Exercise description - Please output the data below exactly as given, starting at its first line and stopping after the line that contains "12)), M_PLASTER, gal)".

(Scenes as source code)

▬▬▬▬▬▬▬▬▬▬

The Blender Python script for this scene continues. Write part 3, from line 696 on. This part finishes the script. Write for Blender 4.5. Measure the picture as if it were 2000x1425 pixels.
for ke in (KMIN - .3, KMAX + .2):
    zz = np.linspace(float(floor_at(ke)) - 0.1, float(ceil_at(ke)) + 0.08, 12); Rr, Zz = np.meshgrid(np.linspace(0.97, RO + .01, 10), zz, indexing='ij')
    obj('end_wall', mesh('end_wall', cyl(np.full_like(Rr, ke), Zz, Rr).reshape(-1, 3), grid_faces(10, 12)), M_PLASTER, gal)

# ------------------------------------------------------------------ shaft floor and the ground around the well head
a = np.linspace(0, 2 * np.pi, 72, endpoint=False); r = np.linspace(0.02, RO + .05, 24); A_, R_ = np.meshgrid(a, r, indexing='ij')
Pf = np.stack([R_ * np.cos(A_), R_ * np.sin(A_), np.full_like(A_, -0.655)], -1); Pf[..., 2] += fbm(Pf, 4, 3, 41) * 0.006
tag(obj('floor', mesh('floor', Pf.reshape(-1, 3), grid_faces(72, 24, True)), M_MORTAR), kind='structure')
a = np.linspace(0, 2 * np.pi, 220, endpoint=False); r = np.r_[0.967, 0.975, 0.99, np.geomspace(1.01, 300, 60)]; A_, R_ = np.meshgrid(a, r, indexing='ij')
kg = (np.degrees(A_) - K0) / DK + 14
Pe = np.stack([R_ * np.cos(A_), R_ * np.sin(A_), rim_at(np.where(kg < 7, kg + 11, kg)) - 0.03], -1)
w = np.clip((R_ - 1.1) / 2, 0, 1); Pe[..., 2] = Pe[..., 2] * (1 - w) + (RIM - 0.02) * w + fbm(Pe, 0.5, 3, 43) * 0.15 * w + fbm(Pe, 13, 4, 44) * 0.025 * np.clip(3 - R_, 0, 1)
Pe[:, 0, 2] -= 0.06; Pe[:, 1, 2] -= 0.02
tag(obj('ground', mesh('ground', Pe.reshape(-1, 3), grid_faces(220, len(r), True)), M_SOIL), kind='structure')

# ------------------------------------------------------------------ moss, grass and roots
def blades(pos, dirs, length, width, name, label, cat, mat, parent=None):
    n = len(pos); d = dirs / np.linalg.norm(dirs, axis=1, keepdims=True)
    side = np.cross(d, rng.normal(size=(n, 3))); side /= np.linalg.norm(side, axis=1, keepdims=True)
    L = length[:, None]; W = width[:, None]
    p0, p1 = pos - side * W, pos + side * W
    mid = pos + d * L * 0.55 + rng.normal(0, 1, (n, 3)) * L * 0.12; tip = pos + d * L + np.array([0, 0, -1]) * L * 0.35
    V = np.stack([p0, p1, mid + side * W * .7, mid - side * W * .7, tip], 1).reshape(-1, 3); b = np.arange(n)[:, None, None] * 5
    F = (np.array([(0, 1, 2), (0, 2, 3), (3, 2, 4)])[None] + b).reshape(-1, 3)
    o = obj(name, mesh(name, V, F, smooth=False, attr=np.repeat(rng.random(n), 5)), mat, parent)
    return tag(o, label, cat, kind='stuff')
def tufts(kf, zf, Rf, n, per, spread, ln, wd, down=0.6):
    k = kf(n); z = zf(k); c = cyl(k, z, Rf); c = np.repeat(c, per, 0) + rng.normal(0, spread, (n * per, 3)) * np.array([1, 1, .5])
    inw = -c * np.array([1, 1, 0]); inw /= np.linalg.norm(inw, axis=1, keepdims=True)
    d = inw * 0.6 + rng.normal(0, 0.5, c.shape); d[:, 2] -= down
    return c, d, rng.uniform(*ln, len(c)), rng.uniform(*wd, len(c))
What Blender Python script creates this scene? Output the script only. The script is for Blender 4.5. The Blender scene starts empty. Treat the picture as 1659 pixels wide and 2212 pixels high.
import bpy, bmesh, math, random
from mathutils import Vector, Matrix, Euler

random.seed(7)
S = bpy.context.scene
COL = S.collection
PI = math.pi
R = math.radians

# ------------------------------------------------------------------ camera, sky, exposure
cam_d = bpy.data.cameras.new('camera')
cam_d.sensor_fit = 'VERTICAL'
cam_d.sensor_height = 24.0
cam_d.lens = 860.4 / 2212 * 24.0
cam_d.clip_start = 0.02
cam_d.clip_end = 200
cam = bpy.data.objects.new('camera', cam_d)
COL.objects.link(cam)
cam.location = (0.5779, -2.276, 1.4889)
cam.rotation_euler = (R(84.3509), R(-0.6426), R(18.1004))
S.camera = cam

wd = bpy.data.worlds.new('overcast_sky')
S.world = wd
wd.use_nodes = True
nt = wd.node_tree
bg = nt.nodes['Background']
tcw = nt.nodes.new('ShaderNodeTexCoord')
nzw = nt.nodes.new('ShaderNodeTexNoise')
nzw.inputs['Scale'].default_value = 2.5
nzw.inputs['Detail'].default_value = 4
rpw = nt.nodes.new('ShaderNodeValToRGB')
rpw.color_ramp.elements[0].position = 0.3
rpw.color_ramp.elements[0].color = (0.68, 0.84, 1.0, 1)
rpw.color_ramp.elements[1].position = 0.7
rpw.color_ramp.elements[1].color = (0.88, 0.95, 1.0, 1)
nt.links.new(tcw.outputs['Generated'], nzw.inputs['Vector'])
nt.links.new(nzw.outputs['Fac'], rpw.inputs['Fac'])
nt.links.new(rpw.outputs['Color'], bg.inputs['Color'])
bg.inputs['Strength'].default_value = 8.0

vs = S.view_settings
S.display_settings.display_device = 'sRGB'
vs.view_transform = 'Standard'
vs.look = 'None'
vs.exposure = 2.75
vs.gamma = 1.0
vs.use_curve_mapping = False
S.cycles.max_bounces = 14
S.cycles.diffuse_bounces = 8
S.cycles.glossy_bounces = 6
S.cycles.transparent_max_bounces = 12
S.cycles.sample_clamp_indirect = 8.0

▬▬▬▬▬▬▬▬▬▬

Answer to this exercise -
The Blender Python script for this scene continues. Write part 3, from line 696 on. This part finishes the script. Write for Blender 4.5. Measure the picture as if it were 2000x1425 pixels.
for ke in (KMIN - .3, KMAX + .2):
    zz = np.linspace(float(floor_at(ke)) - 0.1, float(ceil_at(ke)) + 0.08, 12); Rr, Zz = np.meshgrid(np.linspace(0.97, RO + .01, 10), zz, indexing='ij')
    obj('end_wall', mesh('end_wall', cyl(np.full_like(Rr, ke), Zz, Rr).reshape(-1, 3), grid_faces(10, 12)), M_PLASTER, gal)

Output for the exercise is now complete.